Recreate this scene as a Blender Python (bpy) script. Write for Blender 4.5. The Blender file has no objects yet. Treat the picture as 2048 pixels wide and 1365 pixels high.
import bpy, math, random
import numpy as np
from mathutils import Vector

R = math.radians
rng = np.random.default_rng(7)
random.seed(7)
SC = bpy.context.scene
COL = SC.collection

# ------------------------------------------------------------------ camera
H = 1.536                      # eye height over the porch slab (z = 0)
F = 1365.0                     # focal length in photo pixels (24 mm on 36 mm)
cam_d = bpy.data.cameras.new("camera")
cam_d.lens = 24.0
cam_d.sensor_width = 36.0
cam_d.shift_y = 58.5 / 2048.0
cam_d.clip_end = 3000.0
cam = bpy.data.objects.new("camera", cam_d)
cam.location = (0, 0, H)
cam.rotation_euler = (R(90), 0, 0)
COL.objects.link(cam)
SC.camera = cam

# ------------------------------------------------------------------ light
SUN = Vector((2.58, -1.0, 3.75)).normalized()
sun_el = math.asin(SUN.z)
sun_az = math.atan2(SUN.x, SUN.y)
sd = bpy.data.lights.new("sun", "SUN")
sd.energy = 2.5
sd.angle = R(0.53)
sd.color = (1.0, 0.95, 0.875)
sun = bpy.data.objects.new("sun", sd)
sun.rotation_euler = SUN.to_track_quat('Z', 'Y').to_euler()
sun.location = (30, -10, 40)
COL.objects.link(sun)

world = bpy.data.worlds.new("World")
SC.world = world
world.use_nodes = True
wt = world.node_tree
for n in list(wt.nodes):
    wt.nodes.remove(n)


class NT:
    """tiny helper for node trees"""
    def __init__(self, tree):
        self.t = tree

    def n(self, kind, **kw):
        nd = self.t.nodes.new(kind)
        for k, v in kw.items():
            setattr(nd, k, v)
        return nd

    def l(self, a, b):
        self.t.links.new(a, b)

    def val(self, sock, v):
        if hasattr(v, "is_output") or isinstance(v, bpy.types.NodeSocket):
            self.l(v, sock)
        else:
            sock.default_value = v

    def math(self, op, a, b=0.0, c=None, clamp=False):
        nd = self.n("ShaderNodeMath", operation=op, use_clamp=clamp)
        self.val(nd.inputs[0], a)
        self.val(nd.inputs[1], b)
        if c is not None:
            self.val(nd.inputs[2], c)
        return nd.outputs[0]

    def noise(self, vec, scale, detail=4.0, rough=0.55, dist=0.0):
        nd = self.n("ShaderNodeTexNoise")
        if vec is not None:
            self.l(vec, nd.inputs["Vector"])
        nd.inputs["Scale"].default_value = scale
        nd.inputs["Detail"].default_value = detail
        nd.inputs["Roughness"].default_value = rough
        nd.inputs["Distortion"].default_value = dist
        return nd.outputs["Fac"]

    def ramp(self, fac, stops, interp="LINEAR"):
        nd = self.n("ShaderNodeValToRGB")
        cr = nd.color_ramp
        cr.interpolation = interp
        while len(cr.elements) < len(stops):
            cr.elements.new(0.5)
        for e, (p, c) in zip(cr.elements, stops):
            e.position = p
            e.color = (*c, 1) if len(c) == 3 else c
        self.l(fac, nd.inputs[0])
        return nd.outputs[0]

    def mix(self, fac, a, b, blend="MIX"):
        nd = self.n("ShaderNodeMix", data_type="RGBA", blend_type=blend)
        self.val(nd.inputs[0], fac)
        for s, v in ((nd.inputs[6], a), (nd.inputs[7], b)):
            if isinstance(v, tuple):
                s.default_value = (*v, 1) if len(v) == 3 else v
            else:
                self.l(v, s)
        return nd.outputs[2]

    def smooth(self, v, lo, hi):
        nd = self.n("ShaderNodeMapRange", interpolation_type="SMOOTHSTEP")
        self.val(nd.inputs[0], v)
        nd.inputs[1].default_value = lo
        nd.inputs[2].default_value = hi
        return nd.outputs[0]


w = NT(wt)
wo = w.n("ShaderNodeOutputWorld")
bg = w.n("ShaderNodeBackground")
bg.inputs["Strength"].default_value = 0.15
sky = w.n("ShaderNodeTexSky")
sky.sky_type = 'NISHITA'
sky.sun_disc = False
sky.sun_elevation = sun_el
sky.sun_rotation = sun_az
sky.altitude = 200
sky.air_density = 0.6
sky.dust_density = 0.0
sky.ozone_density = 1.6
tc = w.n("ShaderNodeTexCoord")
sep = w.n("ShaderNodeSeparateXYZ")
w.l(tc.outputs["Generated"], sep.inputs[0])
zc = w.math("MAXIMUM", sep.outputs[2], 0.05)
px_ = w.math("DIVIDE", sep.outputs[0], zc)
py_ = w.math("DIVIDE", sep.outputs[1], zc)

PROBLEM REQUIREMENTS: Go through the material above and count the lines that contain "scene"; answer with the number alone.

ANSWER: 2